The plane debris in the valleys below the Hump gave rise to the epithet Valley of Aluminum, where twisted metal shards glinted in the sun. Local people did what they could to help when American planes crashed. The Hump exacted a heavy human toll of Chinese and American airmen who willingly risked their lives in the war against Fascism.

A 10-meter-tall Memorial to the Hump Airlift now stands in Jiaoye Park in tribute to these men. From afar, it resembles a plane about to take flight. It stands witness to the effort and sacrifice, as well as friendship between those brave Chinese and American airmen.

City of Perpetual Spring, Capital of Flowers

Kunming is famed for its perpetual spring, and flowers that take turns to blossom. Chinese ancients constantly lauded Kunming for these attributes, so highlighting its uniqueness.

Kunming’s geographical location endows it a climate of constant spring. With an average temperature of around 15 degrees Centigrade and little variance in temperatures throughout the four seasons, it merits its City of Perpetual Spring sobriquet.

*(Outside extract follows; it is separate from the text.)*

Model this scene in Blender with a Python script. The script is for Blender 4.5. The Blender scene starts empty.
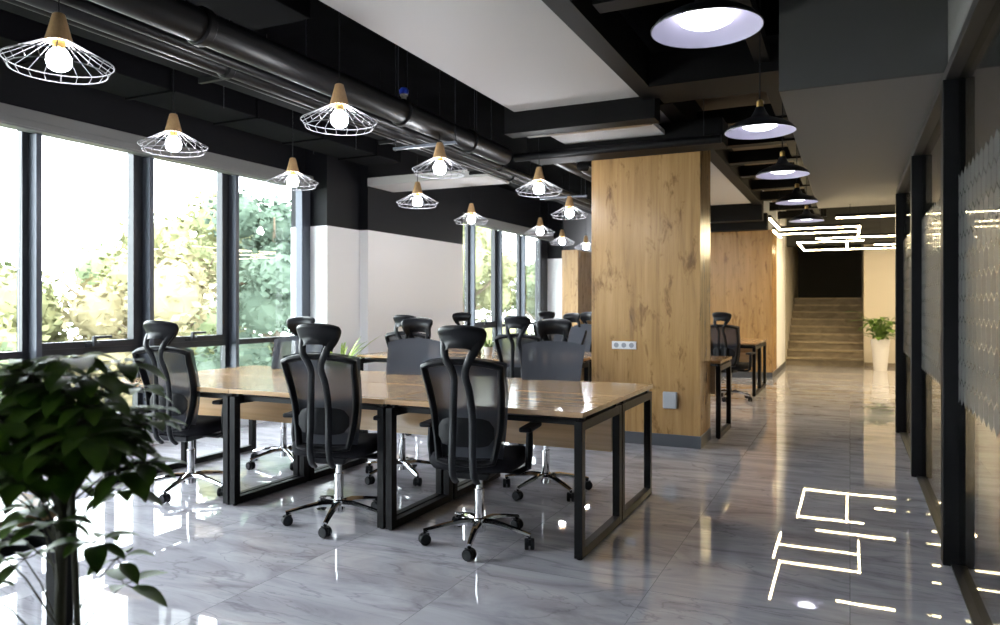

Plants and flowers thrive in Kunming’s mild climate of ample sunshine and rainfall. Whether in a park, on a hillside, in a yard, or even on a balcony, you are certain to be surrounded by blooms the whole year round. As people say, in Kunming, not a day goes by when a flower does not blossom.

Visitors to Kunming will be glad they took the time to stroll along Shangyi Street, the most romantic thoroughfare in Kunming’s history, because there can be seen a glorious profusion of flowers. In the mid-1980s, horticulturalists from suburban Kunming went there to sell their flowers. With the passing of time, sellers and vendors proliferated and a market was born. After 10 or more years’ development, the Shangyi flower market became famous both at home and abroad. An ideal place for locals to buy and appreciate flowers, it was also a favorite spot for visitors seeking floral mementos of Kunming. Now relocated to Lianmeng Road, it is a truly professional flower market.

People who know and love flowers not only grow and appreciate them, but have also created an industry from their passion. The flower market in Dounan Village of Chenggong County, 18 km from the center of Kunming, is the biggest of its kind in China, and leads the country’s wholesale flower industry. There are 400 hectares of land in Dounan Village devoted to flower growing, and 200 varieties in more than 50 species go to market. They are sold to 10 other big cities in China, and are also exported to Japan, Singapore, and Thailand. The night flower market, with it bustle and vitality, is not to be missed.

Taking a walk through the flower market, enjoying a bowl of colored rice dyed with flowers, luxuriating in a flower bath, and gazing at flower floats are among the many delights a trip to Kunming offers. The snow-white magnolia flowers in the West Hill Forest Park, the elegant orchids blooming in the Xihuayuan Garden, the weeping willows and swaying lotuses in the Cuihu Park – all are sure to enchant travelers from home and abroad.